Sonra namusunu temizleyenleri, insan haklarını ihlâl etti diye en ağır şekilde cezalandırmakla yetinmeyip linç etmekle sürdü!
Resmî nikâh olmadan dîni nikâhla birliktelik yasaklanırken zinâ suç olmaktan çıkarılıp sosyetik birliktelikler meşrûlaştırıldı! Piçlerin adı; sosyetece, entelce, demokratça "Evlilik dışı çocuk" olarak koyuldu!
Sonra kutsal görevi başında, "Vatan borcu, nâmus borcu." inançlı şehît Kınalı Kuzularımızla itlâf edilen teröristleri eşleştirerek "Vatan Evlatları" dediler!
"Vatan Ana" bildiğimiz şühedâ Anası ile 21.yy. Vahşî'lerini doğuran kadınları eşdeğerde gördüler!
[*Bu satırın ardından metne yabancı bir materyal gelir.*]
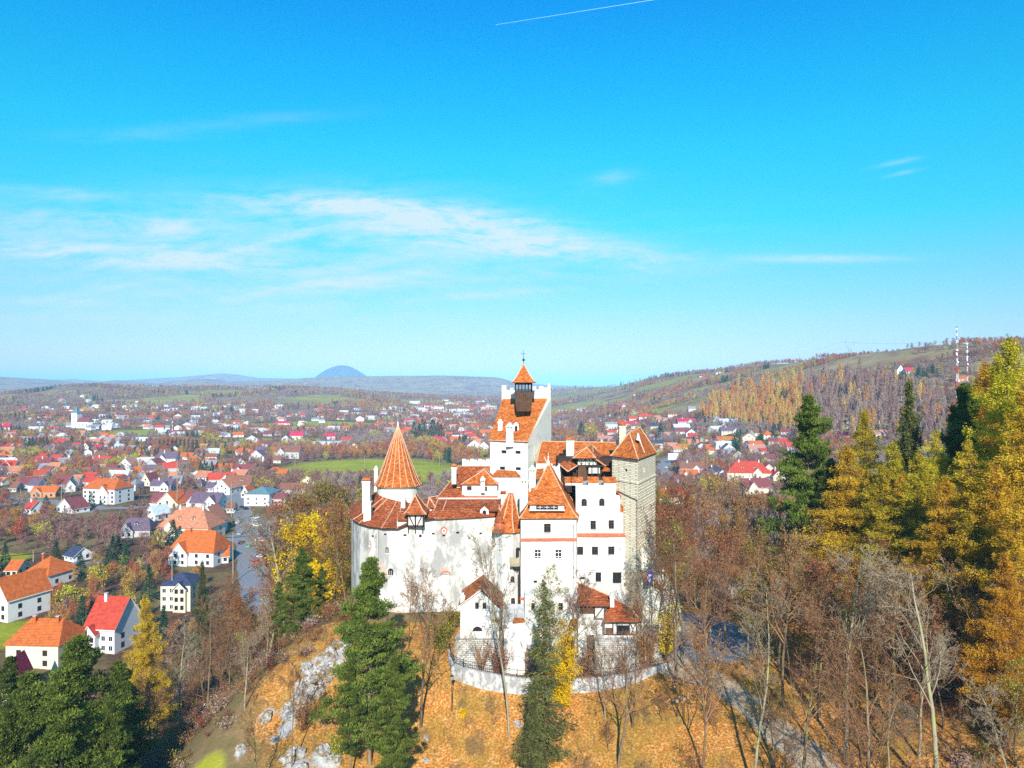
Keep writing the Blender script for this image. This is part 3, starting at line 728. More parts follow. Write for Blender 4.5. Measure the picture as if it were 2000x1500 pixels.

Piçi doğuranı Şühedâ Anası'na denk gördüler!
Anasından ve utanıp saklanmamışsa gavat dayısından başka akraba bilmeyen; amca, hala, amcaoğlu, hala oğlu gibi kan bağıdan bîhaber, asla sülâlesi, kabilesi, aşireti, oymağı, ulusu, budunu olmayan nesepsizleri, demokrat diye allayıp pullayıp sunmaya başladılar en-tellek-tüelce yaygın basında çarşaf çarşaf!...
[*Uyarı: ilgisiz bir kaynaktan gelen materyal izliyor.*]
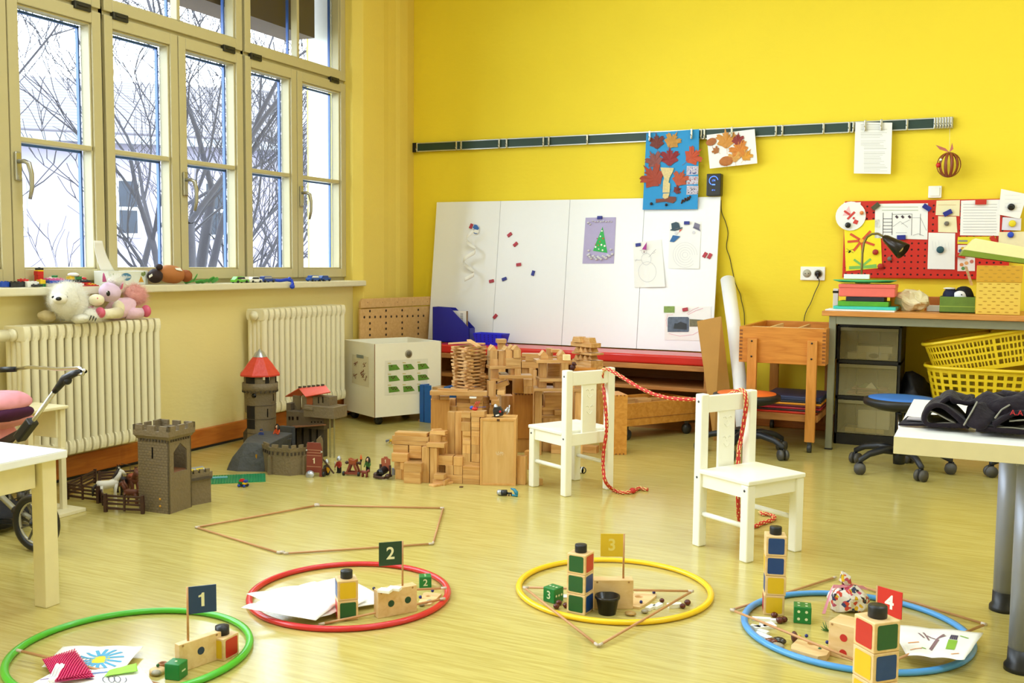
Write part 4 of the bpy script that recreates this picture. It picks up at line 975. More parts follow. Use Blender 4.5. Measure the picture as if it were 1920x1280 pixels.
blk(861,867,912,917,3.76,10,.014,'tiny dark brown wooden cube lying alone on the floor',mat=wood('dark_block','4A2A18','5E3822'),floor=True)
blk(1008,1018,898,904,3.96,30,.02,'tiny wooden block lying on the floor under the white chair',floor=True)
stack('long flat block in the pile left of the big wooden box',[(867.5,899,866,874,.012),(867.5,899,874,882),(867.5,899,882,890.5),(867.5,899,890.5,898.5),(867.5,899,898.5,908)],YA-.012,8,.06,floor_last=True)
stack('block in the left column beside the big box',[(865,882,773,783.5),(867,882,783.5,791,.015),(865,882,791,808),(867,882,808,817),(867,882,817,825,.01),(867,882,825,834),(867,882,834,850),(867,882,850,866)],YA,8,.05)
stack('block in the right column beside the big box',[(883,908,771,782),(883.5,899,782,791),(883.5,899,791,801),(883.5,899,801,808),(883.5,899,808,818),(883.5,899,818,834),(883.5,899,834,850),(883.5,899,850,866)],YA,8,.05)
blk(839,852.5,772,854,YA+.05,8,.03,'left one of two tall boards beside the block columns','wooden_board');blk(853,865,772,854,YA+.05,8,.03,'right one of two tall boards beside the block columns','wooden_board')
blk(839,866,854,900,YA+.06,8,.05,'base block below the two tall boards',floor=True)
#the big box
BOXM=wood('big_box_ply','C9924E','DAA766',.45,axis=2,rnd=.0,scale=4)
Yb=PZ(930,910).y;A_,B_3=PZ(899.5,909.5),PZ(967,911);bx=empty('wooden_box',A_,label='big upright plywood box with a worn white stamp, largest of the wooden blocks',cat='wooden box')
d,n,l=frame_at(A_,B_3)
if n.y<0:n=-n
hb=PY(935,785,Yb).z;dpt=.125
Zv=Vector((0,0,1))
m=MB();m.prism([(0,0),(.010,0),(.010,hb),(0,hb)],d,Zv,n*dpt).prism([(l-.010,0),(l,0),(l,hb),(l-.010,hb)],d,Zv,n*dpt).prism([(.010,0),(l-.010,0),(l-.010,.010),(.010,.010)],d,Zv,n*dpt).prism([(.010,hb-.010),(l-.010,hb-.010),(l-.010,hb),(.010,hb)],d,Zv,n*dpt)
m.build('box_frame',BOXM,bx,bevel=.001)
MB().prism([(.010,.010),(l-.010,.010),(l-.010,hb-.010),(.010,hb-.010)],d,Zv,n*.006,n*.003).build('front_panel',wood('box_panel','CC9C5A','DDB478',.45,axis=2,rnd=0,scale=4),bx)
MB().prism([(l*.46,hb-.011),(l*.54,hb-.011),(l*.54,hb-.001),(l*.46,hb-.001)],d,Zv,-n*.0008).build('finger_notch',wood('dark_block','4A2A18','5E3822'),bx)
m=MB();random.seed(5);fnb=lambda a,b:tuple(d*a+Zv*b+n*.0024)
for i in range(26):
 a,b=l*.44+i*.0013+random.uniform(-.001,.001),hb*.47+random.uniform(-.006,.006);m.line([(a,b),(a+random.uniform(-.001,.003),b+random.uniform(.003,.007))],.0012,fnb)
m.build('worn_stamp',pm('worn_white','E9DCC0',.7),bx)
#tall panel, beam and stack behind
WT=wood('warm_beech','B9803F','CF984F',.5,axis=2,rnd=.06)
blk(808,843,749,812,4.18,30,.05,'tall wide board standing at the left under the long beam','wooden_board',mat=WT);blk(808,843,812,850,4.19,30,.05,'lower board supporting the tall wide board','wooden_board',mat=WT,floor=True)
blk(809,824,741,749,4.18,26,.05,'small block between the beam and the tall board at the left');blk(825,842,743,749,4.18,26,.05,'thin block right of it between beam and tall board')
blk(806,913,733.5,741.5,4.17,23,.05,'long beam bridging from the tall board to the castle with roofs','wooden_beam');blk(820,877,729,733.5,4.18,20,.03,'flat plank lying on the long beam at the left','wooden_plank')
stack('wide block in the stack below the long beam',[(856,904,742,748),(856,880.5,748,756),(856,904,756,764),(854,904,764,773)],4.26,22,.06)
blk(856,904,773,850,4.27,22,.06,'broad base block below the beam stack',floor=True);blk(881,904,748,756,4.265,22,.06,'half-length block right in the beam stack')
blk(842,854,748,773,4.28,25,.05,'dark upright block left of the beam stack');blk(842,856,762,770,4.22,10,.04,'short block sticking out left of the beam stack')
blk(845,855,773,850,4.29,25,.05,'base block at the left of the beam stack',floor=True)
blk(880,893,744,747,4.19,22,.03,'small white-lit angle block under the beam',mat=WHITE)  # bright light on this block is put into its colour as white
blk(932,946,733,740,4.25,20,.05,'beam end emerging right of the roofed castle')
#criss-cross slat tower
SL=wood('slat_wood','C0905A','D9AE78',.5,axis=0,rnd=.16)
c0=PY(879,733,4.42);z0=PY(879,731,4.42).z;z1_=PY(879,648,4.42).z;nl=26;hh=(z1_-z0)/nl;random.seed(11)
m=MB();m.box(-.068,.068,-.011,.011,0,hh*.92);s0=m.build('wooden_plank',SL,bevel=.0008)
tag(s0,'thin wooden slat of the criss-cross tower','plank','thin slats of the criss-cross tower')
first=True
for i in range(nl):
 for sd in(-1,1):
  for sh in(0,):
   o=s0 if first else s0.copy()
   if not first:COL.objects.link(o)
   first=False
   an=rad(68 if i%2 else-22)+random.uniform(-.07,.07)+sin(i*.55)*.12
   off=Vector((-sin(an),cos(an),0))*sd*.042;sl=Vector((cos(an),sin(an),0))*random.uniform(-.009,.009)
   lay=nl-1-i;OT=['','twenty-','thirty-'];ON=['first','second','third','fourth','fifth','sixth','seventh','eighth','ninth','tenth','eleventh','twelfth','thirteenth','fourteenth','fifteenth','sixteenth','seventeenth','eighteenth','nineteenth','twentieth','twenty-first','twenty-second','twenty-third','twenty-fourth','twenty-fifth','twenty-sixth']
   o['label']='thin slat in the %s layer from the top of the criss-cross tower, %s side'%(ON[lay],('front right' if i%2==0 and sd<0 else 'rear left' if i%2==0 else 'front left' if sd>0 else 'rear right'))
   o.location=Vector((c0.x,c0.y,z0+i*hh))+off+sl;o.rotation_euler=(0,0,an+random.uniform(-.05,.05))
for(an,dx,dy,ti,lb)in((-.0,-.035,-.02,-.10,'slat lying loosely on top of the criss-cross tower at its left'),(-.7,.05,-.045,.16,'slat sliding down at the right of the criss-cross tower'),(.2,-.0,.03,0,'flat slat closing the top of the criss-cross tower')):
 o=s0.copy();COL.objects.link(o);o.location=(c0.x+dx,c0.y+dy,z1_+.006+(abs(ti)*.05));o.rotation_euler=(0,ti,an);o['label']=lb
blk(854,905,731,741.5,4.33,22,.16,'plate carrying the criss-cross slat tower','wooden_plank',mat=BEECHX)
#castle with roofs
YC=4.42;ac=38;dc_=.075
def roof(x0,x1,y0,y1,Y,a,dep,lb):return blk(x0,x1,y0,y1,Y,a,dep,lb,'roof_block',shape='tri')
roof(917,933,647,657,YC,ac,.07,'triangular roof block at the left of the roofed castle');roof(945,957,649,657,YC+.02,ac,.07,'triangular roof block in the middle of the roofed castle')
roof(961,977,647,656,YC+.03,ac,.05,'triangular roof block at the right of the roofed castle');roof(953,967,646,656,YC+.10,ac,.05,'white-lit roof block behind the right one')
blk(919,933,657,673,YC,ac,dc_,'upper square block under the left roof');blk(919,934,673,686.5,YC,ac,dc_,'lower square block under the left roof')
blk(935,947,657.5,686,YC+.015,ac,.06,'tall block under the middle roof');blk(949,961,657,671,YC+.02,ac,.06,'square block left under the right roof')
blk(963.5,977,656,671,YC+.03,ac,.06,'square block directly under the right roof');blk(949,977,671,686,YC+.025,ac,.06,'wide block at the bottom right under the roofs')
blk(918,977,686.3,691.5,YC,ac,.09,'flat plate carrying the roofed blocks','wooden_plank')
blk(920,935,691.5,709.5,YC+.01,ac,.06,'square block below the plate at the left');blk(957,964,691,704,YC+.04,ac,.05,'narrow block below the plate');blk(965,977,691,704,YC+.04,ac,.05,'square block below the plate at the right')
blk(936,998,703.5,709.5,YC+.02,ac-8,.09,'flat plate spanning from the roofed castle to the right','wooden_plank')
blk(938,952,699,703,YC+.05,ac,.05,'small white block in the opening of the roofed castle',mat=WHITE)
blk(920,946,709.5,714,YC,ac-4,.08,'thin plate below the left castle block','wooden_plank')
blk(916,930,714,743,YC-.02,ac,.05,'tall upright block below the roofed castle')
o=blk(929,955,716,726,YC+.02,20,.05,'slanting plank leaning on the tall upright block','wooden_plank');o.rotation_euler=(0,rad(-22),rad(20))
stack('small flat block under the tall upright block',[(918,933,743,750),(921,936,750,759,-.02),(918,932,759,766),(917,933,766,776),(917,933,776,850)],YC-.02,ac-10,.07,floor_last=True)
stack('whitish block in the narrow pile right of the beam stack',[(906,917,744,752),(907,918,752,760),(907,918,760,768),(907,918,768,778),(907,918,778,850)],YC+.0,ac+10,.08,floor_last=True)
blk(956,982,709.5,737,YC+.16,0,.1,'round wooden column between castle and jointed box','wooden_column',mat=WT,shape='cyl')
blk(982.5,998,711,724,YC+.14,28,.05,'upper square block right of the round column');blk(982.5,997,724,738,YC+.14,28,.05,'lower square block right of the round column')
#finger-jointed box
Yj=4.62;jb=blk(964,999,738,822,Yj,30,.12,'tall orange-brown box with finger joints behind the big box','wooden_box',mat=wood('jointed_box','B06F26','C58436',.4,axis=2,rnd=0));jb['category']='wooden box'
blk(964,999,822,846,Yj+.01,30,.11,'base block under the finger-jointed box',floor=True,mat=WT)
jd=MB();u_=Vector((cos(rad(30)),sin(rad(30)),0));wJ=(plane_hit(999,780,PY(981,780,Yj),Vector((-u_.y,u_.x,0)))-plane_hit(964,780,PY(981,780,Yj),Vector((-u_.y,u_.x,0)))).length
hJ=PY(981,738,Yj).z-PY(981,822,Yj).z
for i in range(6):jd.box(-wJ/2+.006+i*wJ/6,-wJ/2+.014+i*wJ/6,-.0005,.004,hJ-.007,hJ+.0004)
jd.build('finger_joints',wood('dark_joint','7A4316','8C5320'),jb)
blk(940,962,742,846,Yj+.05,34,.08,'tall pale board left of the finger-jointed box','wooden_board',floor=True)
blk(969,985,855,909,3.93,8,.03,'narrow upright block at the right foot of the big box',floor=True)
blk(983,999,846,878,4.24,8,.04,'block on the floor between the big box and the white chair',floor=True,mat=WT)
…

Elbette piç, bir soya mensûp değildir dolayısıyla yapabileceği en uç milliyetçilik; "Kimin oğlusun?" sorusuna katırca; "At benim dayımdır." cevabı kadar olur! Bütün piçlerin anaları, çok güzeldir biliyor musunuz? Güzelliklerinin bedeli olarak ya entel- sosyetece yolu şarhoşken yataktan geçmiş ya da tecâvüz edilerek piçlerini peydahlamışlardır! (On sene sonra Irak'ta ne entel piçler göreceğiz!)
Bu entel güzellerle; nâmusunun, iffetinin, ismetinin, sadâkatinin semeresi oğlunu kınalayarak Vatana kurban gönderen Vatan Ana'nın asla, kat'a bir benzerliği, ortak yanı olabilmez! Sadece doğumdaki sancıları benzeşebilir diyeceğim ama bu kadınlar, özel hastanelerde, doğurdukları için doğum sancısında da benzeşemezler Vatan Analarla!...
Doğu, batı, kuzey, güney Anadolu'da namusunu temizleyen bir yiğide, katil denildiğini duyanınız var mı? Yıllarca en sosyal demokratlarımız ve en uç milliyetçilerimiz; "Nâmus belâsına gardaaaşş yatarız zindân bizim." şarkısıyla coşmadık mı?
Piçin, nesebi ve milliyeti bilinmeyenin vatan sevgisi mi olurmuş? Piç, kimin, hangi şehît babanın vârisi ki emânete sahiplenip vatanperver olsun!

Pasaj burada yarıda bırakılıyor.